According to Edgartown wastewater supervisor Bill Burke, the department is planning to incorporate that area into the municipal sewer, aiming to put a $3.1 million article on the town warrant this year to push forward those efforts. But actual installation of that sewer infrastructure remains years in the future.

In the meantime, said Mr. Alley, some homeowners in the area might find themselves caught in the middle.

“You put one of these really expensive septic systems in and then in three years the town decides to sewer your roads, it tells you to tie into the sewer. You probably haven’t even paid off the loan you needed to put into the septic system,” he said.

In Tisbury, interim town wastewater supervisor Mike Alberice said part of the solution could be the establishment of the town as a Responsible Management Entity (RME), a possibility first proposed by his predecessor Jared Meader.

Under such a strategy, the town wastewater department could take over the installation and management of new, enhanced septic systems, distributing costs through payments akin to a sewer betterment.

The RME would also allow the department to take a more active approach in managing the systems, which are now monitored by private contractors hired by the homeowner.

“It’s like you have 500 little wastewater plants.
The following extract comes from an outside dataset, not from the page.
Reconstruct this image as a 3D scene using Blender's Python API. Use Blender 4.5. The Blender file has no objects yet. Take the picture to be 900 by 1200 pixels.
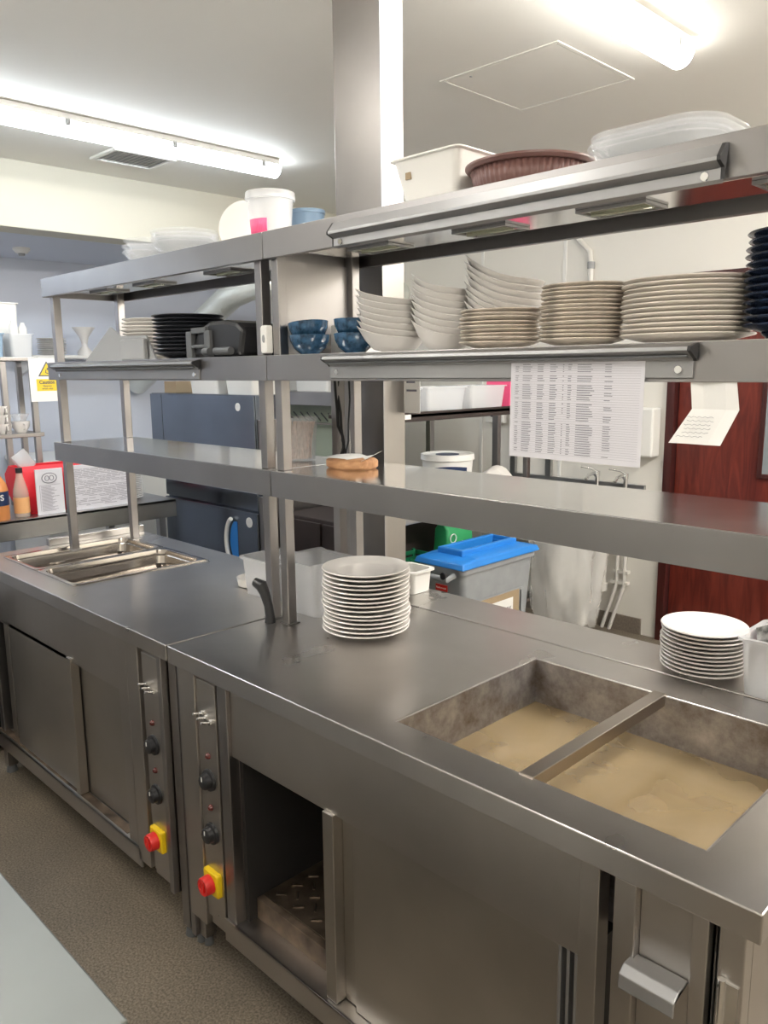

And if you have, you know, 20 different people who are maintaining them, you sort of get this patchwork,” he said. “It could go well, but I could see a lot of things falling through the cracks.”

Going forward, Mr. Alberice said, cooperation between the wastewater and health departments will be important for implementing these solutions.

But whether privately or publicly managed, the proliferation of enhanced septic systems could create a major burden for monitoring

and maintenance for an already-limited workforce.

“It’s creating an industry that really hasn’t gotten there,” Mr. Silva said. “There’s a reality behind environmental protection, but there’s also reality behind the economics and the physical capacity to implement and manage these things.”